Old-school games to keep you amused on your flight

Use your next flight to have some good old-fashioned family fun by cracking out these surprisingly entertaining games.

Tic-tac-toe on the table
  • Janine Eberle
  • August 2018

Remember (or, if you’re too young, imagine) the days before devices? People didn’t have screens to keep them entertained, so when they were stuck together in confined places for long periods, they often played games requiring nothing but their own resources and creativity.

On your next flight, if you’re travelling with family or friends, why not take the device-free challenge and see if you can keep yourself amused using some of these old-school boredom busters?
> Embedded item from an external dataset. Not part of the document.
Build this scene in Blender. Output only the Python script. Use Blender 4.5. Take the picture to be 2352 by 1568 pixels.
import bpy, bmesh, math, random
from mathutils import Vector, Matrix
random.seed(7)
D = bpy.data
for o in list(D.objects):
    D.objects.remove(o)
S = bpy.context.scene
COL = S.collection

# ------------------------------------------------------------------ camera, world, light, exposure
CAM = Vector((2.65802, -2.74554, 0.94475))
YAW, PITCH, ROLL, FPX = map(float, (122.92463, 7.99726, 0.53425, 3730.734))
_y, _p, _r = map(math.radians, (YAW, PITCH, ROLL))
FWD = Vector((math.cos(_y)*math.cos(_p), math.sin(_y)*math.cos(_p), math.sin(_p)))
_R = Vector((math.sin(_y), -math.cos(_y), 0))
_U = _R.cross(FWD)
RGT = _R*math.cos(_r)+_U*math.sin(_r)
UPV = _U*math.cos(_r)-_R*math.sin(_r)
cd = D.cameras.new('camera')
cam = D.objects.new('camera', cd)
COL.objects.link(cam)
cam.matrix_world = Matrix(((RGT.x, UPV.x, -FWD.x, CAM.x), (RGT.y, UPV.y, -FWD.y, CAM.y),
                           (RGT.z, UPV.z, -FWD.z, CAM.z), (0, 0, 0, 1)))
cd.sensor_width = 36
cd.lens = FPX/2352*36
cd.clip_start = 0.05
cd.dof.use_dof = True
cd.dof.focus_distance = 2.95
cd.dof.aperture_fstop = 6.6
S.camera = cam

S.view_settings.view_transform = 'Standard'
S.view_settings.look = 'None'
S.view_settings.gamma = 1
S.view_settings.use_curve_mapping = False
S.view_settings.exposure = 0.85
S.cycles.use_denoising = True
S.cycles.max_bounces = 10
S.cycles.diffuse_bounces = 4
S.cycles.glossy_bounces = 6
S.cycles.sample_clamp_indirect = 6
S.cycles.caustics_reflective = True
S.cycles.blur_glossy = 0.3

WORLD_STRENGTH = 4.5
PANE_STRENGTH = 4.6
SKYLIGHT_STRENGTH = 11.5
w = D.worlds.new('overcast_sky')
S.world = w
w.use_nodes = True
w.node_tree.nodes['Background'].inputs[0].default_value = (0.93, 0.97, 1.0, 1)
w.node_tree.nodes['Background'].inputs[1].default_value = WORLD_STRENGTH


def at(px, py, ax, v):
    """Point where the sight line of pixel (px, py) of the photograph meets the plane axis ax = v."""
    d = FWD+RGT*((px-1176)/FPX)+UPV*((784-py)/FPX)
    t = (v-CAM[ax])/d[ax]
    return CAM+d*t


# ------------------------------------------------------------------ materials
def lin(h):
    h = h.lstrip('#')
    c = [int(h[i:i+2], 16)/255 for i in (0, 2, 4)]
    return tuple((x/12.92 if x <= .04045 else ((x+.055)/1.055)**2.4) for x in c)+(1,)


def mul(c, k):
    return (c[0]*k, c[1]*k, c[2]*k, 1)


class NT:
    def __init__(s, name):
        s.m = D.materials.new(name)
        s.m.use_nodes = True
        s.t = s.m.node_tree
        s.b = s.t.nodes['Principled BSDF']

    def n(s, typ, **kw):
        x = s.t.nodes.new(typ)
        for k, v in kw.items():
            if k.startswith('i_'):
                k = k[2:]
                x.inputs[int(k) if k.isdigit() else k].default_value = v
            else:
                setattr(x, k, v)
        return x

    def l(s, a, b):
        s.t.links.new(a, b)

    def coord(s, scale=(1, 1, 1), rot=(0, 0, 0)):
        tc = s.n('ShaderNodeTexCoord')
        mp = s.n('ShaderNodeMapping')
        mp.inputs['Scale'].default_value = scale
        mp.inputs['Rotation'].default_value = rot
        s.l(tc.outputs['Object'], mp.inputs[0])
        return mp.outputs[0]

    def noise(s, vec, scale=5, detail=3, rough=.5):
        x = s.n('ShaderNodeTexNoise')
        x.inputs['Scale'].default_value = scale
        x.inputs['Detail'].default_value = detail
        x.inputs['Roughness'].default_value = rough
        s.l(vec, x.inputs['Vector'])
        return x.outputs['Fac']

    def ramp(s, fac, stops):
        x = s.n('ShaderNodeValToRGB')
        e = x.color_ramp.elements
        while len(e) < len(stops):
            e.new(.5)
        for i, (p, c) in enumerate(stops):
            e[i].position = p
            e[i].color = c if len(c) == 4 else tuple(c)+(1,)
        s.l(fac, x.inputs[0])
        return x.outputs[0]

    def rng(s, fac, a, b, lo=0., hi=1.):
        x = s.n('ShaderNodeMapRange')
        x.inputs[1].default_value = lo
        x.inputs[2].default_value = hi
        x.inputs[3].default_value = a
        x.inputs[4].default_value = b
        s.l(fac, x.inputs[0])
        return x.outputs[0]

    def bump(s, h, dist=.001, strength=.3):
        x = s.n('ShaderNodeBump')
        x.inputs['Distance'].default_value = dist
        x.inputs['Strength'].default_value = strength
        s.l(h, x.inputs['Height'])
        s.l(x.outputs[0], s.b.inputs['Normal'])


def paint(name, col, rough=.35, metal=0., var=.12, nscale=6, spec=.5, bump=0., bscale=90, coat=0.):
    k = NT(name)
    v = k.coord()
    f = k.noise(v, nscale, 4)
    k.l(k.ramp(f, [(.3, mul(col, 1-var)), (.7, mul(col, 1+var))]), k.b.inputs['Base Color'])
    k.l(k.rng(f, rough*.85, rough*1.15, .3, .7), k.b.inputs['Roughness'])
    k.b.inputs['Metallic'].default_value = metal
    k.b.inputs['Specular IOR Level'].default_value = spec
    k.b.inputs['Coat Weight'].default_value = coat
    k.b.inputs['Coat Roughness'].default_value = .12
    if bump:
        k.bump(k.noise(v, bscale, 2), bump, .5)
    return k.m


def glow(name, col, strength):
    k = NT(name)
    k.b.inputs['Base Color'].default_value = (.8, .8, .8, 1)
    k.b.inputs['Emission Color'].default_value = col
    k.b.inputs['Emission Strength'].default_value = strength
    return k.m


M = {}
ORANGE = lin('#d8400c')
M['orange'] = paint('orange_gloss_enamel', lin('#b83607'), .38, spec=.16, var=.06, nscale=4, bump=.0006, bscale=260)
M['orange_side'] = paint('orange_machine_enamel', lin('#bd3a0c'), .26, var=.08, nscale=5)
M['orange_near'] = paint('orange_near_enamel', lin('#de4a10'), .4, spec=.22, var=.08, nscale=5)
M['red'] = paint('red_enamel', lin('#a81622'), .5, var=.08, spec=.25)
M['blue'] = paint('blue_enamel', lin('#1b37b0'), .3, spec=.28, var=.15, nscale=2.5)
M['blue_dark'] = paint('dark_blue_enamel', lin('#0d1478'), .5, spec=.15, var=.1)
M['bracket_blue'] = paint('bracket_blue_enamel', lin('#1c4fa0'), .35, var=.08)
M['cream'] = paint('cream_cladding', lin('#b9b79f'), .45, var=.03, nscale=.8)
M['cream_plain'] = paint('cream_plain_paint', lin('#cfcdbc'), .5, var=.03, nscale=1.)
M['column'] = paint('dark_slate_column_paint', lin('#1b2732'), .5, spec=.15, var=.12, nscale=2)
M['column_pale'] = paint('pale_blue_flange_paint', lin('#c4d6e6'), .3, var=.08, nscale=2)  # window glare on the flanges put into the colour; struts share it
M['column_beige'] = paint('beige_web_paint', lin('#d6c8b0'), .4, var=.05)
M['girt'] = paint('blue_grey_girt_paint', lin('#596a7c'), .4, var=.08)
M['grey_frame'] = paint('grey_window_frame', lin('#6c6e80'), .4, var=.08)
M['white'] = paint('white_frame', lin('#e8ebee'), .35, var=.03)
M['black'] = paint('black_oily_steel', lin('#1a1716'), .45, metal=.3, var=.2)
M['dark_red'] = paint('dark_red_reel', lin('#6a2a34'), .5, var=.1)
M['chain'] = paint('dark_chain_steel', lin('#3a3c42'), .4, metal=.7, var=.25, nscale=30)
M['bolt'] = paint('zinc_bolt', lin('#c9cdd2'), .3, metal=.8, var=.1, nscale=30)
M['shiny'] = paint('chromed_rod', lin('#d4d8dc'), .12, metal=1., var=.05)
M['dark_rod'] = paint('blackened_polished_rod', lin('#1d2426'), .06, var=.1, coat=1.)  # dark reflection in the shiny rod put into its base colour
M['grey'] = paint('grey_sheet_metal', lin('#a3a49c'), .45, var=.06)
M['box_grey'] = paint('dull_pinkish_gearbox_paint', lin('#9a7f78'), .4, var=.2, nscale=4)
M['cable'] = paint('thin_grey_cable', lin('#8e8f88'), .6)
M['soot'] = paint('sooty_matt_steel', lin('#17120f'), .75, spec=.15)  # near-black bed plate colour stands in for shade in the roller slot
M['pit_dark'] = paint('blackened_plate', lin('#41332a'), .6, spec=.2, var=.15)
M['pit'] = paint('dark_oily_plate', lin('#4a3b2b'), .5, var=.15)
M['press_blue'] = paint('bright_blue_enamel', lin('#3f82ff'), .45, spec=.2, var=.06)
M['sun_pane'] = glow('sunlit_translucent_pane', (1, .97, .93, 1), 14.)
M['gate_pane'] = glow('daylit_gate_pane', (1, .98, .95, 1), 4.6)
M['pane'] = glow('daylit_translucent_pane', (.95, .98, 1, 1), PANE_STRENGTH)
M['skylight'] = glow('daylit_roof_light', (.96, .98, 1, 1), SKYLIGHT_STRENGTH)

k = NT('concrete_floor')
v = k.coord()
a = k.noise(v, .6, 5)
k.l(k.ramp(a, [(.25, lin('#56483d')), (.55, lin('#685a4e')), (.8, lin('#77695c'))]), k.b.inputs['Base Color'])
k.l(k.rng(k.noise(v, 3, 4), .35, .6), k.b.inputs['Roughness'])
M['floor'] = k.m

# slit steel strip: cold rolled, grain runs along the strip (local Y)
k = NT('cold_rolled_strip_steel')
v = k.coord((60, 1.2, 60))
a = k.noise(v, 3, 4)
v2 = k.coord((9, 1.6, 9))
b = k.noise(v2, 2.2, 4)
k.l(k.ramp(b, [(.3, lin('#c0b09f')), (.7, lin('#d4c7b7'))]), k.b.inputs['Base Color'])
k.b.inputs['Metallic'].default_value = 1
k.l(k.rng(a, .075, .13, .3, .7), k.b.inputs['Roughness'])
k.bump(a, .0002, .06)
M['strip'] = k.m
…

Young girl coloring her book by the window seat of an airplane

I Spy

Everyone knows this one, and it’s probably only going to rock the boat of really little kids. Player 1 chooses a thing that they can see, and recites the classic line, "I spy with my little eye, something beginning with...", ending with the first letter of the object they’ve decided on.

The other players have to guess what the object is by taking turns to ask questions about it, but they must be answerable with either ‘yes’ or ‘no’. The winner is the one who guesses the object first, and then it’s their turn to choose an object.

The objects for spying might be somewhat limited inside an airplane, but why not use the in-flight magazine, so that anything pictured in the magazine could be the ‘I Spy’ object? Hours of entertainment!

20 Questions

This is like a free-form version of ‘I Spy’, and will work well for kids who are a little older, as it requires a little more deductive reasoning. Player 1 thinks of any object that can be classified as animal, vegetable, or mineral, and the other players ask yes or no questions to try to guess it. After 20 questions have been asked, all the players can guess what the object is. The winner gets to think up the object for the next round; if no one can guess, it’s player 1’s turn again.

Little girl playing with her puzzle aboard an airplane

I Went To Market

This might seem like a simple memory game (and it makes a great mental exercise), but it’s also about using mental associations to think of things that only you can remember; and about being silly. It can be played with 2-5 players.

Player 1 starts with, “I went to market and I bought a…” – let’s say it’s a pork chop.

Player 2 follows with the first item, and adds another item to the list: “I went to market and I bought a pork chop and a sunhat.”

Player 3 does the same: “I went to market and I bought a pork chop, a sunhat and a chainsaw.”

And so on until someone can’t remember an item the list and is eliminated – the winner is the last player standing (or sitting).

Girl in pink sweater playing with her cardboard airplane

Celebrity Head

This classic party game is great for older kids and all adults – you just need to tailor your celebrity choices to the age of the players. You’ll need some Post-it notes, or some other way to affix small slips of paper to the players’ foreheads.

Everyone writes the name of a celebrity on a piece of paper and affixes it to the forehead of another player – without the other player seeing the name, and so all the other players can see it. Then, each player takes turns to ask the group questions to try to guess who their celebrity is. Starting questions might be things like: “Am I a woman?”, “Am I American?”, ‘Am I an actor?”

As they get more information, each player starts to get an idea of who they might be and asks more specific questions to test the theory – “Am I a Scientologist?” – until they can finally make a guess: “Am I Tom Cruise?” The winner is the one who guesses their celebrity first.

Boy with binoculars looking outside a window of an airplane


This simple game is an excellent opportunity to get really silly. It’s a storytelling improvisation exercise that can go to some crazy places and let your imagination run wild!

Player 1 comes up with a scene-setting premise: “Once there was a dog who could talk.”

Player 2 continues the story with another sentence, but they must start with the word ‘unfortunately’: “Unfortunately, he swore a lot.”

Player 3 adds another sentence, but they must start with the word ‘fortunately’: “Fortunately, he was also funny, so he was discovered by a talent scout and become a stand-up comedian.”

The game continues, with sentences alternating between ‘fortunately’ and ‘unfortunately’ until it gets too crazy or until everyone gets bored and goes back to their iPads.